***** Supplied data

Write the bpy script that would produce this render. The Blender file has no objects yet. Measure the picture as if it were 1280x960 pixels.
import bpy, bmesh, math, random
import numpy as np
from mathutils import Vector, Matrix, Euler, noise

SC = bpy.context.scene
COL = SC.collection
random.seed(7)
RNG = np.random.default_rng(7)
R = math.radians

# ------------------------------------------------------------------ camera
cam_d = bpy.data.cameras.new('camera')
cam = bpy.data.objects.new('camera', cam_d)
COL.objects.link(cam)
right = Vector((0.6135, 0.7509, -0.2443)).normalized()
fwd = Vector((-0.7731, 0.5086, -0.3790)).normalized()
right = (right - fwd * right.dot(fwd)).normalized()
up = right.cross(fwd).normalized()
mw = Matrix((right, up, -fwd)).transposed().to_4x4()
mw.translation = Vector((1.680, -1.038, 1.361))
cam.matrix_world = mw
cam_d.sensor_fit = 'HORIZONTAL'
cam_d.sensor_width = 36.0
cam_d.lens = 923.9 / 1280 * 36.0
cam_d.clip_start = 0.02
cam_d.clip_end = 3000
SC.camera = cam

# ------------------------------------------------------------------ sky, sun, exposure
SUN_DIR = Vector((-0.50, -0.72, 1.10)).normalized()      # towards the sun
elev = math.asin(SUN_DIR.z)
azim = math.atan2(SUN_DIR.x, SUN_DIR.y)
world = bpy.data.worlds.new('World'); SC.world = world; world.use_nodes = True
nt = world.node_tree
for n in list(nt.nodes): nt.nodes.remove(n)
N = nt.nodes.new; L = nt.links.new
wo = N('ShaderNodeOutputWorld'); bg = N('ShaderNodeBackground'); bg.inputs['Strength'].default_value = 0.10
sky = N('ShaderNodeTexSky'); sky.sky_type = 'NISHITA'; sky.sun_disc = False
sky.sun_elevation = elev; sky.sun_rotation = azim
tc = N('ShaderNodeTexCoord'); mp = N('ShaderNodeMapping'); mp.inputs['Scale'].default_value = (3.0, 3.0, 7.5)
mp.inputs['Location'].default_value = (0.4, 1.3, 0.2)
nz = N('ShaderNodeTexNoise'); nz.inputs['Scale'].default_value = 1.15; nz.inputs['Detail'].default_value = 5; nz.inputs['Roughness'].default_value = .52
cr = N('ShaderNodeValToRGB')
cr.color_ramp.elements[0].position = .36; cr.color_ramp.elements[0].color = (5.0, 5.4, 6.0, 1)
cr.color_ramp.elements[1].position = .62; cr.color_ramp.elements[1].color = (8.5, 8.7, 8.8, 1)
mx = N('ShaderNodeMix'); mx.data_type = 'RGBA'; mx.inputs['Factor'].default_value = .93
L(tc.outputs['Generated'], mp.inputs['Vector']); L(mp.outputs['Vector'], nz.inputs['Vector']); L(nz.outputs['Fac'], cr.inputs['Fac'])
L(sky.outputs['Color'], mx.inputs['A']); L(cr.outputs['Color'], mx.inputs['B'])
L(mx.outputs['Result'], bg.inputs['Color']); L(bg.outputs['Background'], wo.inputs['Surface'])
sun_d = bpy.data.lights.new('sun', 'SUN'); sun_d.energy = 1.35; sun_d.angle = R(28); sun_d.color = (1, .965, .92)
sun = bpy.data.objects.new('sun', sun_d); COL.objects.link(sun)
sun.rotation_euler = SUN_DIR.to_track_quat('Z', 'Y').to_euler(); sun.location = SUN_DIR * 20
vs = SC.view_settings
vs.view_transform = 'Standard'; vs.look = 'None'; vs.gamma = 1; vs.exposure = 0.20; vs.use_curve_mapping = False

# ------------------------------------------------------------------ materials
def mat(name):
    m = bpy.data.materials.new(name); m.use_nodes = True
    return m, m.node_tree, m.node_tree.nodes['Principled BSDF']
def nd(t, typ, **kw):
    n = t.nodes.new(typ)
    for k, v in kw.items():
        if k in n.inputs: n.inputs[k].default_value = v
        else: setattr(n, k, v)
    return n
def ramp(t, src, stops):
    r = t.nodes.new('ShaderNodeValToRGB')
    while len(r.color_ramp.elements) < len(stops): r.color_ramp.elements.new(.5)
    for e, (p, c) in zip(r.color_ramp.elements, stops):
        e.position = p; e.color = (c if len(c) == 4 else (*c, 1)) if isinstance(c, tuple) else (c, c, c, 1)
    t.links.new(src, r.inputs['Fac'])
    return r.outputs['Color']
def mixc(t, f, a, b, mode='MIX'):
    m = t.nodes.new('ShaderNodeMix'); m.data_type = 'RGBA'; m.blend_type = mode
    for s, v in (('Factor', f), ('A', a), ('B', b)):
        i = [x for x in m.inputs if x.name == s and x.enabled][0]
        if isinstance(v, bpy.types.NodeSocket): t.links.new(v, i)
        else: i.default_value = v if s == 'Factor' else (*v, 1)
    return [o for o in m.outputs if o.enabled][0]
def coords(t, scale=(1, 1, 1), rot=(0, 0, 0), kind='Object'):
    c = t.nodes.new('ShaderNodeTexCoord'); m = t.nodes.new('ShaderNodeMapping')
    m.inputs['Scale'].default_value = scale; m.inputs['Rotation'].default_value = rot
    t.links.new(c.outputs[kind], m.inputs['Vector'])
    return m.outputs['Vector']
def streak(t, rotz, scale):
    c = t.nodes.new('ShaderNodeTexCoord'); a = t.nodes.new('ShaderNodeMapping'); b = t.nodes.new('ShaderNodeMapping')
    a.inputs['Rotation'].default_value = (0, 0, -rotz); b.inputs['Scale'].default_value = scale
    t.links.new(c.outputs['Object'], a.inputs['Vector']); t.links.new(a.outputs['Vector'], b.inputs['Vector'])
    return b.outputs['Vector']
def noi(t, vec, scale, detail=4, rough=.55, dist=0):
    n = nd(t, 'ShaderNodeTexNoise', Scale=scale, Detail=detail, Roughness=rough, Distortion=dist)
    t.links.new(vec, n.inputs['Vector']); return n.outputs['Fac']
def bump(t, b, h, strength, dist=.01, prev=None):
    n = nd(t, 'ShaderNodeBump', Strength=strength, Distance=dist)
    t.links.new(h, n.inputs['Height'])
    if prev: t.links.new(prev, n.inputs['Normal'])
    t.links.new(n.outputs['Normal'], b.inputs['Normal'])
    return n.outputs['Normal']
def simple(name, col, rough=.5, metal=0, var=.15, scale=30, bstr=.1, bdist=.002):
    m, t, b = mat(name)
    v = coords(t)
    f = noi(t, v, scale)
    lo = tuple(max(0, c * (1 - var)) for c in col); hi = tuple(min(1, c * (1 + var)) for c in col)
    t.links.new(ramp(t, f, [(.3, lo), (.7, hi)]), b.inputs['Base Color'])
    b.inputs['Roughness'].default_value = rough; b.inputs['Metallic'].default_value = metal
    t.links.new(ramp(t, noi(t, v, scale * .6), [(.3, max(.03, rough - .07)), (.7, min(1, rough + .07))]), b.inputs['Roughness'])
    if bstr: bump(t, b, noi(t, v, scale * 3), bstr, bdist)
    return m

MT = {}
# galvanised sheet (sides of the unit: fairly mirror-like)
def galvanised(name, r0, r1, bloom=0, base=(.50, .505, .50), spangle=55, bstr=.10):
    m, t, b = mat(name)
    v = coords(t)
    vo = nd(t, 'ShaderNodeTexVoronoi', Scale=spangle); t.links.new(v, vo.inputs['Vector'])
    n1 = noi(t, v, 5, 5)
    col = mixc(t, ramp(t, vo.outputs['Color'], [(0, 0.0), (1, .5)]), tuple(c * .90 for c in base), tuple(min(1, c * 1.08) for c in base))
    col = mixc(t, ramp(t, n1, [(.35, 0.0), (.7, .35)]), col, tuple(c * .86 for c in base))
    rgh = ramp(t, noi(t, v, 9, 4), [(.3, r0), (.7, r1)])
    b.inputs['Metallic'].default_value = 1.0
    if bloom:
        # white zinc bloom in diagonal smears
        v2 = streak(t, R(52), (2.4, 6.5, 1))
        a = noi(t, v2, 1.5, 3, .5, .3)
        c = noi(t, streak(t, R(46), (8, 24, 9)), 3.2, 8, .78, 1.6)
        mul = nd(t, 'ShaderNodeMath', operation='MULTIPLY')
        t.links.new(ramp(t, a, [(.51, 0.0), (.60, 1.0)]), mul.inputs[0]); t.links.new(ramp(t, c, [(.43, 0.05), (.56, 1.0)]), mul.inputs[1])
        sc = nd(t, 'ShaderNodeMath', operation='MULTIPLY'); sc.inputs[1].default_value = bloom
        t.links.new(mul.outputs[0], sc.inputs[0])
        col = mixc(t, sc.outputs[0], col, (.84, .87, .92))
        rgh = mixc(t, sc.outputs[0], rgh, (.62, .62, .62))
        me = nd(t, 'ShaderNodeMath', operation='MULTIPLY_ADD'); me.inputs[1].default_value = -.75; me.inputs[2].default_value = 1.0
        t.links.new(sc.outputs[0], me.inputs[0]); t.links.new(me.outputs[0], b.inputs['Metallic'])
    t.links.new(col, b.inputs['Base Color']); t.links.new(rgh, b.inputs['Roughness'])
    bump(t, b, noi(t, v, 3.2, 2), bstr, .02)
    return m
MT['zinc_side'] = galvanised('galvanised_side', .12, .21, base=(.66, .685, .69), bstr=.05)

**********

» **What to do**
Exactly repeat the lines above, from the opening line through the one with "R = math.radians", and include nothing else.

» **Response to the task**
Write the bpy script that would produce this render. The Blender file has no objects yet. Measure the picture as if it were 1280x960 pixels.
import bpy, bmesh, math, random
import numpy as np
from mathutils import Vector, Matrix, Euler, noise

SC = bpy.context.scene
COL = SC.collection
random.seed(7)
RNG = np.random.default_rng(7)
R = math.radians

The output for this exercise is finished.